**What is needed**. Using the data below, gather each line that includes the word "Write".

**Data listing**.
"""

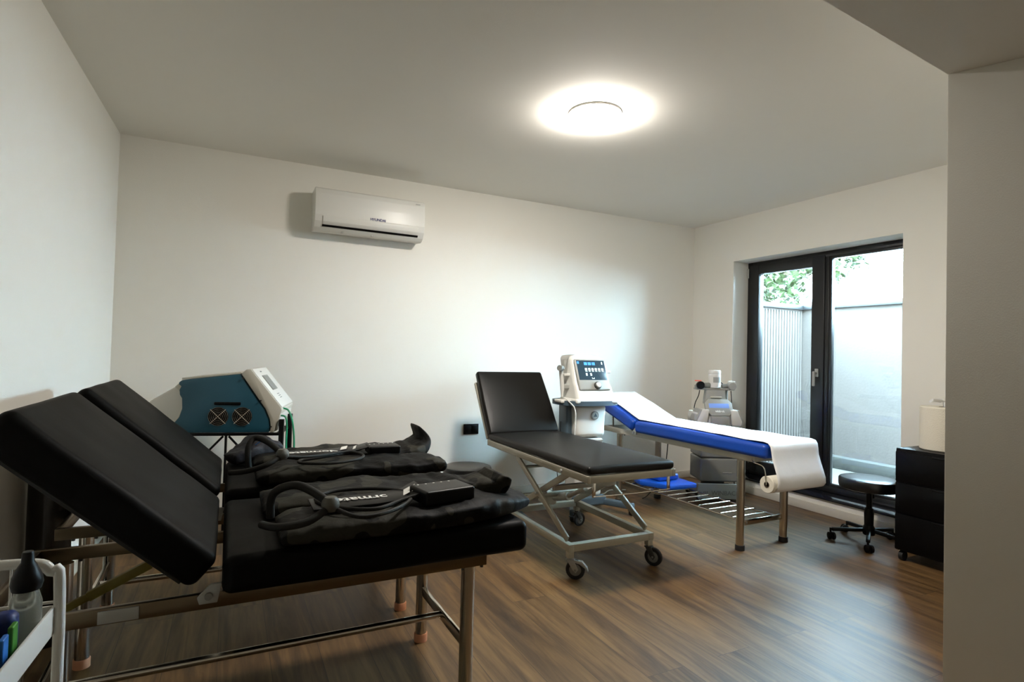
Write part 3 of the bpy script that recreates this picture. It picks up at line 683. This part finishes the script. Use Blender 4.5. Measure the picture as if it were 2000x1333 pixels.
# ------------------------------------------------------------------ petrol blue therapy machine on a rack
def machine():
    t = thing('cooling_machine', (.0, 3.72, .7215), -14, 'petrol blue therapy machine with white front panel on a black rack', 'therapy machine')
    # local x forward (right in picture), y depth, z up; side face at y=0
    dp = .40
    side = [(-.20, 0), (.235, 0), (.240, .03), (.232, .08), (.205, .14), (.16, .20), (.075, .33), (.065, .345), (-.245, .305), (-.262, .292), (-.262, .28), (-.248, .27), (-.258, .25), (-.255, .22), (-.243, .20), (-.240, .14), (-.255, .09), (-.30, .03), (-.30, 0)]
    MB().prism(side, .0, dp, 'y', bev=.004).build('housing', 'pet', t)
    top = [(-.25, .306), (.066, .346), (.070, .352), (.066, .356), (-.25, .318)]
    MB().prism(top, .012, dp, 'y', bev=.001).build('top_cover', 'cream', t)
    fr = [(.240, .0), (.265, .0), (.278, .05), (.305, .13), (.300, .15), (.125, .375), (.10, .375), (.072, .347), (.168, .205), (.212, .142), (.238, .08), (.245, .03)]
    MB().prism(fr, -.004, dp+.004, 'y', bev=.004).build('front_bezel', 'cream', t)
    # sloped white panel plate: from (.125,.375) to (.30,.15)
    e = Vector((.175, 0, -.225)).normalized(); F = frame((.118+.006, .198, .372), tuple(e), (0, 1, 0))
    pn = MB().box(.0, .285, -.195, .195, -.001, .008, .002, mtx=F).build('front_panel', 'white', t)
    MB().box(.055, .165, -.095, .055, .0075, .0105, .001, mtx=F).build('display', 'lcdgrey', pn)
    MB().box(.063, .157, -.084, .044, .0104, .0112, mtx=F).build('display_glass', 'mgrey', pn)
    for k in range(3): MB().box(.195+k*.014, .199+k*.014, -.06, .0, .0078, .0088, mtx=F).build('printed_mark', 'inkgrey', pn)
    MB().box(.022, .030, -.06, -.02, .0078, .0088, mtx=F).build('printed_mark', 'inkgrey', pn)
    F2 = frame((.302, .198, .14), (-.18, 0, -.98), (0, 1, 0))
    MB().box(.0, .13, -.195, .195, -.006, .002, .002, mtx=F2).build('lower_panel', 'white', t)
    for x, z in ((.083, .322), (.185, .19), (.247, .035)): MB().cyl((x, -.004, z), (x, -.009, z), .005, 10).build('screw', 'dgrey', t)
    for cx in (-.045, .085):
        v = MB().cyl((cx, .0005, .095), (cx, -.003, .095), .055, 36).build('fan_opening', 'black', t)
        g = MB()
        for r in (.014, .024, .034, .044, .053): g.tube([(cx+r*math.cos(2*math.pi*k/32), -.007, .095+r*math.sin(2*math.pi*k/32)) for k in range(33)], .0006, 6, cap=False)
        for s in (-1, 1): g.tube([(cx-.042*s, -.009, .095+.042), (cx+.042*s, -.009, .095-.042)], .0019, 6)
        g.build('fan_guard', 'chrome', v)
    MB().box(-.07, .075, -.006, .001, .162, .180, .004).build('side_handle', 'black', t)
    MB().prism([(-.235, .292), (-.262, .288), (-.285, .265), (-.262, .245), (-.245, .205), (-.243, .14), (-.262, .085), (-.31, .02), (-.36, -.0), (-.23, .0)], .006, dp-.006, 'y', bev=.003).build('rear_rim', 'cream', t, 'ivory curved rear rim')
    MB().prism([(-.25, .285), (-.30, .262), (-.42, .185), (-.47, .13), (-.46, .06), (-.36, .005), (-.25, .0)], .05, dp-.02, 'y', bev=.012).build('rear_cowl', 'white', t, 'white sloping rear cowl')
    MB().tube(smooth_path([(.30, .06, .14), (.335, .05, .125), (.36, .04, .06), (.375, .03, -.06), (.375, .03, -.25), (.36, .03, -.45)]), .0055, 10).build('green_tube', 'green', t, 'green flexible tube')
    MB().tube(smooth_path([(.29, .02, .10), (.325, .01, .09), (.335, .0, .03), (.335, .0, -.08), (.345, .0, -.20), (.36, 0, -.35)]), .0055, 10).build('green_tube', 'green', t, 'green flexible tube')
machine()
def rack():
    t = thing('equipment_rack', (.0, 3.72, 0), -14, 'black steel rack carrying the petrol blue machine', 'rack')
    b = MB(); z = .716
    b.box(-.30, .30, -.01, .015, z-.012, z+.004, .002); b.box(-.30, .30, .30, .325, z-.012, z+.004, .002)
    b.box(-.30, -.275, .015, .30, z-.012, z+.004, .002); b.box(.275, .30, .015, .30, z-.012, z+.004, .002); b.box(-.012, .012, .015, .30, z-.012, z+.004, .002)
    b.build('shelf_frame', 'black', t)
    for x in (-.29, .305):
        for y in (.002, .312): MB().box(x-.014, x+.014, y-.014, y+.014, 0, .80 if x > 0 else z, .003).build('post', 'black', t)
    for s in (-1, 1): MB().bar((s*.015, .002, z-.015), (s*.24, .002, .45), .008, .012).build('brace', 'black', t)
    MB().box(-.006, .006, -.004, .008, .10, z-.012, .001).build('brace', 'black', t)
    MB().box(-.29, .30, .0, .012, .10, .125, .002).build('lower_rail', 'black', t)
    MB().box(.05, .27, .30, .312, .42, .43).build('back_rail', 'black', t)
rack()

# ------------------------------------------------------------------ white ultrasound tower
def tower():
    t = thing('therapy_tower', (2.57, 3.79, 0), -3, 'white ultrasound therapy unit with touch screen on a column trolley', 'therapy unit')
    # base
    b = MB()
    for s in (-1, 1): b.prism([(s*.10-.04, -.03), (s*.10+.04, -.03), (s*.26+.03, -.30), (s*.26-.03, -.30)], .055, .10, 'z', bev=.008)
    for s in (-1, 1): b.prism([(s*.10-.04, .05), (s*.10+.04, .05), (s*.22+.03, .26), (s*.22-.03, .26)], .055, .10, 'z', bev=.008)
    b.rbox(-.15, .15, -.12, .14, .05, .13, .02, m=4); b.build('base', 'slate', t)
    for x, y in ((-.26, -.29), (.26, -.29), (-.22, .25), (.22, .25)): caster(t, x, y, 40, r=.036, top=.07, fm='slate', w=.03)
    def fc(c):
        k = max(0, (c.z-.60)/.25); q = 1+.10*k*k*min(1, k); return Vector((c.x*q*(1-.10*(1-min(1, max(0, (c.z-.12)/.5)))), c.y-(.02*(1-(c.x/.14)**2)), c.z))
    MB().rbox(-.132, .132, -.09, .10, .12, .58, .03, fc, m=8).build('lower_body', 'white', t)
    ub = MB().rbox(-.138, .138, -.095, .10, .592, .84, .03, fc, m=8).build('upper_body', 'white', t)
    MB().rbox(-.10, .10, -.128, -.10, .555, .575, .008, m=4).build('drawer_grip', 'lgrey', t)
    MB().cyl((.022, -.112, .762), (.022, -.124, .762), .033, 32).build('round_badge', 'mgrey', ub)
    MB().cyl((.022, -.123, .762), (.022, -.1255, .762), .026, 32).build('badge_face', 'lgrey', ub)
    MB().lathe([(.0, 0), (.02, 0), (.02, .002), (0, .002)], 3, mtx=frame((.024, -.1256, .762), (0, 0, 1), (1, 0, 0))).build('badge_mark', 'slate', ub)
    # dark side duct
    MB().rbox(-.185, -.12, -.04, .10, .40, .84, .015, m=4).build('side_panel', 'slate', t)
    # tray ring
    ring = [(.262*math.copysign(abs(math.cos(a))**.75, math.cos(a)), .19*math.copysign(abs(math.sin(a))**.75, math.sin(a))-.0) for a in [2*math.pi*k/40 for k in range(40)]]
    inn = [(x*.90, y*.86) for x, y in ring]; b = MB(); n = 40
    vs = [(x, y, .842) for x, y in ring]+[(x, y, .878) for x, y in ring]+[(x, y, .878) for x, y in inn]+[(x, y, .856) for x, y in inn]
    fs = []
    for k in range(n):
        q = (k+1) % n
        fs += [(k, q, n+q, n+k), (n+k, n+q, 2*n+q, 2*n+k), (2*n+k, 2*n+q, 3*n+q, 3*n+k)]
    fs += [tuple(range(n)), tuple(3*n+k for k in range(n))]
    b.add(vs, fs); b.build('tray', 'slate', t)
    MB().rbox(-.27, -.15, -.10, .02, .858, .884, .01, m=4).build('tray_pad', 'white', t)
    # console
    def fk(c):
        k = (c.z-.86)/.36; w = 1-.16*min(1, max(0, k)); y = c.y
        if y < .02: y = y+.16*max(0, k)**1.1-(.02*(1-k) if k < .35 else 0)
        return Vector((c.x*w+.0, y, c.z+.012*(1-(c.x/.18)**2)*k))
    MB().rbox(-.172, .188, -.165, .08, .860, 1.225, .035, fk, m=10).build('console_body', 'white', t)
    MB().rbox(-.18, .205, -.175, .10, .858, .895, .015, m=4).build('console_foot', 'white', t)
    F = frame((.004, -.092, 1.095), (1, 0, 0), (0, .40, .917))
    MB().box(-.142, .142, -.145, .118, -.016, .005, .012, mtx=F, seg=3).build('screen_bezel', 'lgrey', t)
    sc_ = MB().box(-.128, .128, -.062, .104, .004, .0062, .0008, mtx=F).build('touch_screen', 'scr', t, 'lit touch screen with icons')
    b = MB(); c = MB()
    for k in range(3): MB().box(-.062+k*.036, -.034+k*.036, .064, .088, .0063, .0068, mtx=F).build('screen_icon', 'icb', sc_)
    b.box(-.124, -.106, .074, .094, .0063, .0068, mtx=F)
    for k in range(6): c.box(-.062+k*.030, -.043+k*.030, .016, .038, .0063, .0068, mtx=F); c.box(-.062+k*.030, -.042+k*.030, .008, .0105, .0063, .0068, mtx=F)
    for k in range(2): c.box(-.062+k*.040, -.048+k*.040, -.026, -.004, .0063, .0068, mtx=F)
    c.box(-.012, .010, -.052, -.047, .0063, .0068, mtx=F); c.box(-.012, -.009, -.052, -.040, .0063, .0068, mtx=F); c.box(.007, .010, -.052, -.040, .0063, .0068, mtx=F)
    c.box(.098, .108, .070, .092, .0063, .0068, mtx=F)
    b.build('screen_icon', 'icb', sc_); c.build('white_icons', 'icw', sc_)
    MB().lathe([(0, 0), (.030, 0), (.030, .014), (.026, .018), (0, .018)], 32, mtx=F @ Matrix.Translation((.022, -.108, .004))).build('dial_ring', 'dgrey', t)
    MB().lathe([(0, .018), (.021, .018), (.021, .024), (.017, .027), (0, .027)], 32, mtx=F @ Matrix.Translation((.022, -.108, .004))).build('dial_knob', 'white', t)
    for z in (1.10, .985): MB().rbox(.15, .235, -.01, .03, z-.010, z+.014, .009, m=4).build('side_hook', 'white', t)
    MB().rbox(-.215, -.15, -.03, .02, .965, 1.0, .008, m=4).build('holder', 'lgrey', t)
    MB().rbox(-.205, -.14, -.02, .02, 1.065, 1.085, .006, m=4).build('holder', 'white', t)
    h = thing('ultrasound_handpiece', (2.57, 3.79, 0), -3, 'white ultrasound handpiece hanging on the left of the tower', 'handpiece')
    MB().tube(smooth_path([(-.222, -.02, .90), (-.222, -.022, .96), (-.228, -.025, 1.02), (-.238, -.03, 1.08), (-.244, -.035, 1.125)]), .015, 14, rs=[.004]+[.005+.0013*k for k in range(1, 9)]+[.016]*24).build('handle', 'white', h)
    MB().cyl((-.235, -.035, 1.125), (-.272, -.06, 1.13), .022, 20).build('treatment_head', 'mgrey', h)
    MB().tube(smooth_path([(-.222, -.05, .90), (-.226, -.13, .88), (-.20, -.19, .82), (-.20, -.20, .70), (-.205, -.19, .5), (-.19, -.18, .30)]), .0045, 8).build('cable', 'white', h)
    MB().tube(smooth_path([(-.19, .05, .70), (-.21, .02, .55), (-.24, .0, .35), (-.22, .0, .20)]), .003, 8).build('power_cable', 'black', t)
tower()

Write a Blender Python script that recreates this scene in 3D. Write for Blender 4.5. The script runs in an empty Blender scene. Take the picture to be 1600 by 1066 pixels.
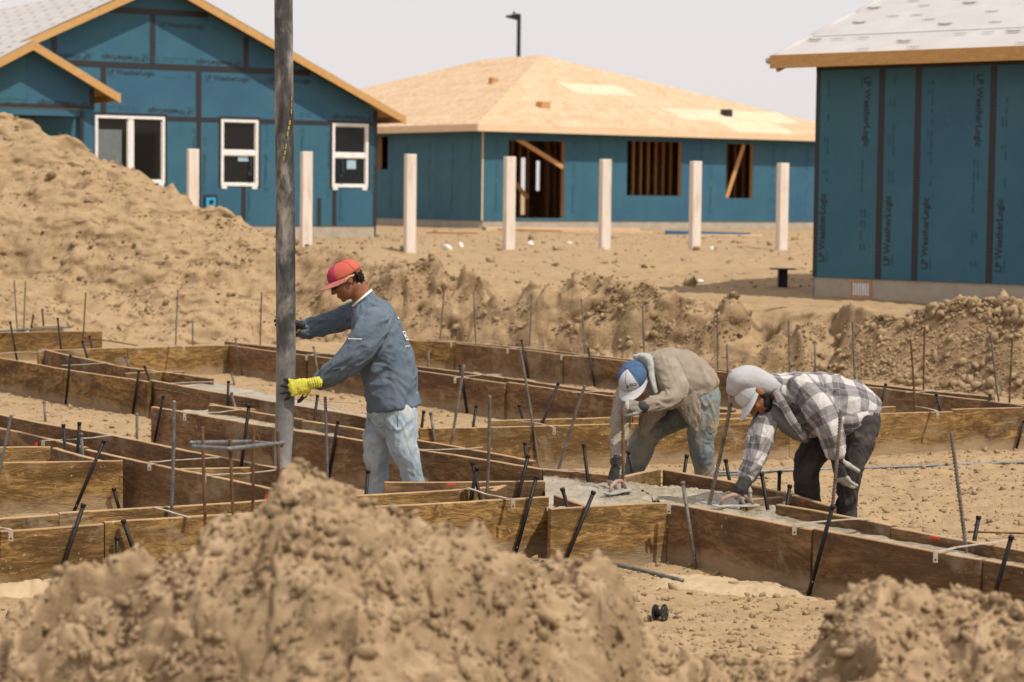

"""

**Solution to the problem**.
Write part 3 of the bpy script that recreates this picture. It picks up at line 683. This part finishes the script. Use Blender 4.5. Measure the picture as if it were 2000x1333 pixels.
Write a Blender Python script that recreates this scene in 3D. Write for Blender 4.5. The script runs in an empty Blender scene. Take the picture to be 1600 by 1066 pixels.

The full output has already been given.